**THE PROBLEM**
Beginning with the very first line, please reproduce the entries exactly through the line containing "MB().box(xa, xa +".

[Excerpt from a dataset]
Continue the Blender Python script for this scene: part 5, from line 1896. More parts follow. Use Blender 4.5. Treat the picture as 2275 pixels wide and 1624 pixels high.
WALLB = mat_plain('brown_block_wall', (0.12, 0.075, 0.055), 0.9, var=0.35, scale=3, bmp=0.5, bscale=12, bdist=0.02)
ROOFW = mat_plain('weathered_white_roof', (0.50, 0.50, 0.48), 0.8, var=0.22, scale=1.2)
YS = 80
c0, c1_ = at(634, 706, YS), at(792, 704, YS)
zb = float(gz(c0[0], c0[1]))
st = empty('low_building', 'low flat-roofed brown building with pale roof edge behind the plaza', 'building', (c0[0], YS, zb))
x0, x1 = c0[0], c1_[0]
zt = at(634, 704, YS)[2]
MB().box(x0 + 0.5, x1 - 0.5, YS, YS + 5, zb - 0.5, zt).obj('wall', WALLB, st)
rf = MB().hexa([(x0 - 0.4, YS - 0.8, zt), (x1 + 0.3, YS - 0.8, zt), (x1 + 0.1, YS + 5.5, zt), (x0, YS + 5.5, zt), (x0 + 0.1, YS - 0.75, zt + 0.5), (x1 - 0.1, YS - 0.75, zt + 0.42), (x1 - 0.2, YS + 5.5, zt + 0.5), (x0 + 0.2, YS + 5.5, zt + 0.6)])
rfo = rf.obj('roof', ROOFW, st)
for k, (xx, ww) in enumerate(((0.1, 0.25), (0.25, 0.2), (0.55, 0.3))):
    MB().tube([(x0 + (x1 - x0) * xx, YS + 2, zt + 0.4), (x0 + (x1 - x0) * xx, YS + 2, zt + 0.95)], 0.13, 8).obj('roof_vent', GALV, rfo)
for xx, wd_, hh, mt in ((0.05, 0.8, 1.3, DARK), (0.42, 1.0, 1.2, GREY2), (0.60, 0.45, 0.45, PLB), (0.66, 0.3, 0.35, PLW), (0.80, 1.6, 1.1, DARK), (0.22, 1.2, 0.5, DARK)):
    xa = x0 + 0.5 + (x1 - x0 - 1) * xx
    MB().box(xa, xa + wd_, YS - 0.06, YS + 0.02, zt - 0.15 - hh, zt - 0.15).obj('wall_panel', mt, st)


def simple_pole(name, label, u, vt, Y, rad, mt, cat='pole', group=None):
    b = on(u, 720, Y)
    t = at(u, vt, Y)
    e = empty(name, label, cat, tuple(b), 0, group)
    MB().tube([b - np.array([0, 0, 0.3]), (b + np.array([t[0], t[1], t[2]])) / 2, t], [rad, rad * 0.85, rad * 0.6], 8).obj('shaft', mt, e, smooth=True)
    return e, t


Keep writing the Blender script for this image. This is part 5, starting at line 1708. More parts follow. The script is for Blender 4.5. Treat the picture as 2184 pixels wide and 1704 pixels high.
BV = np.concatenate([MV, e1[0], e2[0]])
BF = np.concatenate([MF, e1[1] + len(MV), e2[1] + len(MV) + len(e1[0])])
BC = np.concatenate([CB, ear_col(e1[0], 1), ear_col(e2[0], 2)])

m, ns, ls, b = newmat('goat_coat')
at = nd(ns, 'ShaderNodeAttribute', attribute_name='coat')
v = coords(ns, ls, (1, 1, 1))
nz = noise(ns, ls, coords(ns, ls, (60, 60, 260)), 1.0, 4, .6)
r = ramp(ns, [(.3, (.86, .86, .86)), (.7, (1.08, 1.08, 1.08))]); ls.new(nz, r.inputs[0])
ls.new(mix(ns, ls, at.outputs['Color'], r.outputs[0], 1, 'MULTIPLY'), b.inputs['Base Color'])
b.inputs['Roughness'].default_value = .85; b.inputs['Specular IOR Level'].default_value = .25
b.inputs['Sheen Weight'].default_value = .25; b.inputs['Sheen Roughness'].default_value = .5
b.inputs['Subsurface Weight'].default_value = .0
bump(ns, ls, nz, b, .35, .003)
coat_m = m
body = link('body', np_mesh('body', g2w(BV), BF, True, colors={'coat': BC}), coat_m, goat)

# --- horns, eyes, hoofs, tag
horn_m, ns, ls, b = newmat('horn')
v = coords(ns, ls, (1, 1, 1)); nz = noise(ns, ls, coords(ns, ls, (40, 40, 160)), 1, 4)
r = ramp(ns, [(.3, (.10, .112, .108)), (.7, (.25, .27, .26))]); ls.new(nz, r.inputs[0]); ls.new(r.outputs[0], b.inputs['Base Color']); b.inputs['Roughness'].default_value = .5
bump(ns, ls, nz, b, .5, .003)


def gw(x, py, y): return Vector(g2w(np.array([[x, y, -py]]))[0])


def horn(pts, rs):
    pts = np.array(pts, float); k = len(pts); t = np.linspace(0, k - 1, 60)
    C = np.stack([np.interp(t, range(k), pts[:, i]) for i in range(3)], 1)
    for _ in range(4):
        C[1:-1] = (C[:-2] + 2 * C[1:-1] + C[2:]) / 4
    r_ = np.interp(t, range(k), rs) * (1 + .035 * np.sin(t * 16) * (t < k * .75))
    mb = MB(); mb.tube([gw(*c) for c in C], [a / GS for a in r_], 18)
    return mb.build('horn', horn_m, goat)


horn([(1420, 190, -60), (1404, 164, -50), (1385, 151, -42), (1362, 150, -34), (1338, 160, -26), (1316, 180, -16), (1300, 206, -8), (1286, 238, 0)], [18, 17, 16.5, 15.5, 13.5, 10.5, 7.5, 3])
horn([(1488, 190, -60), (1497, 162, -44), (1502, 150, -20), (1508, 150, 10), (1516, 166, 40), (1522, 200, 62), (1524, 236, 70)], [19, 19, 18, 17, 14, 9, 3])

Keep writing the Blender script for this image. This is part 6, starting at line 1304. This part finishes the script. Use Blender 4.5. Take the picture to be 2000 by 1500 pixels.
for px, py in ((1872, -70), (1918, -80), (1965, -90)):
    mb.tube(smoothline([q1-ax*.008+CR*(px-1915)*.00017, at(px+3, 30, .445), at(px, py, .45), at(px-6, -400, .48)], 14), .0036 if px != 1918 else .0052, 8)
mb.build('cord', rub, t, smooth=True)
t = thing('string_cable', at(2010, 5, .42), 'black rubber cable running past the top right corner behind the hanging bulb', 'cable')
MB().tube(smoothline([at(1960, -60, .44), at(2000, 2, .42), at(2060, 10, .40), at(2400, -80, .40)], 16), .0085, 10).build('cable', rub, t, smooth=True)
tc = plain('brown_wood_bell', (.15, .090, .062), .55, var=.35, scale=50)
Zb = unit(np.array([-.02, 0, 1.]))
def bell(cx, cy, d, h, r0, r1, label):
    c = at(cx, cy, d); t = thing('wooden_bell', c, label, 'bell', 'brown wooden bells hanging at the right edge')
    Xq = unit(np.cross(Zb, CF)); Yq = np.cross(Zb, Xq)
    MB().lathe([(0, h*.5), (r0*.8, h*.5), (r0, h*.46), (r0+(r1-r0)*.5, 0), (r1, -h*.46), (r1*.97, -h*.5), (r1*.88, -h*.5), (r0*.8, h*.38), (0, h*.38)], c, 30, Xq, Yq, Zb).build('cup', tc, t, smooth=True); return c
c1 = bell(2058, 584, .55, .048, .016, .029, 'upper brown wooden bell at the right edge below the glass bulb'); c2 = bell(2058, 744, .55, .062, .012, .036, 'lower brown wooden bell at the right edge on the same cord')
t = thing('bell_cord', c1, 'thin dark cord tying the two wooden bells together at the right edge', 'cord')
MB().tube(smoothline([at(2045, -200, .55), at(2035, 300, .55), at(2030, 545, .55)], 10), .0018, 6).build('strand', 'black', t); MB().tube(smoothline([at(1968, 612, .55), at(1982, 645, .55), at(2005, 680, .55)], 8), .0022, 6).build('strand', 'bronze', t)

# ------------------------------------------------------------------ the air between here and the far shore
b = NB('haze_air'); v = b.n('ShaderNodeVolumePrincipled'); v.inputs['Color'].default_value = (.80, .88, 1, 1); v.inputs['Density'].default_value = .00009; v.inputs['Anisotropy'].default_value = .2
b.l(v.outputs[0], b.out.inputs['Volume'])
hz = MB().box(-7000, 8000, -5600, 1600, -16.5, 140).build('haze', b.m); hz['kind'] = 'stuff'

**THE REPLY**
Continue the Blender Python script for this scene: part 5, from line 1896. More parts follow. Use Blender 4.5. Treat the picture as 2275 pixels wide and 1624 pixels high.
WALLB = mat_plain('brown_block_wall', (0.12, 0.075, 0.055), 0.9, var=0.35, scale=3, bmp=0.5, bscale=12, bdist=0.02)
ROOFW = mat_plain('weathered_white_roof', (0.50, 0.50, 0.48), 0.8, var=0.22, scale=1.2)
YS = 80
c0, c1_ = at(634, 706, YS), at(792, 704, YS)
zb = float(gz(c0[0], c0[1]))
st = empty('low_building', 'low flat-roofed brown building with pale roof edge behind the plaza', 'building', (c0[0], YS, zb))
x0, x1 = c0[0], c1_[0]
zt = at(634, 704, YS)[2]
MB().box(x0 + 0.5, x1 - 0.5, YS, YS + 5, zb - 0.5, zt).obj('wall', WALLB, st)
rf = MB().hexa([(x0 - 0.4, YS - 0.8, zt), (x1 + 0.3, YS - 0.8, zt), (x1 + 0.1, YS + 5.5, zt), (x0, YS + 5.5, zt), (x0 + 0.1, YS - 0.75, zt + 0.5), (x1 - 0.1, YS - 0.75, zt + 0.42), (x1 - 0.2, YS + 5.5, zt + 0.5), (x0 + 0.2, YS + 5.5, zt + 0.6)])
rfo = rf.obj('roof', ROOFW, st)
for k, (xx, ww) in enumerate(((0.1, 0.25), (0.25, 0.2), (0.55, 0.3))):
    MB().tube([(x0 + (x1 - x0) * xx, YS + 2, zt + 0.4), (x0 + (x1 - x0) * xx, YS + 2, zt + 0.95)], 0.13, 8).obj('roof_vent', GALV, rfo)
for xx, wd_, hh, mt in ((0.05, 0.8, 1.3, DARK), (0.42, 1.0, 1.2, GREY2), (0.60, 0.45, 0.45, PLB), (0.66, 0.3, 0.35, PLW), (0.80, 1.6, 1.1, DARK), (0.22, 1.2, 0.5, DARK)):
    xa = x0 + 0.5 + (x1 - x0 - 1) * xx
    MB().box(xa, xa + wd_, YS - 0.06, YS + 0.02, zt - 0.15 - hh, zt - 0.15).obj('wall_panel', mt, st)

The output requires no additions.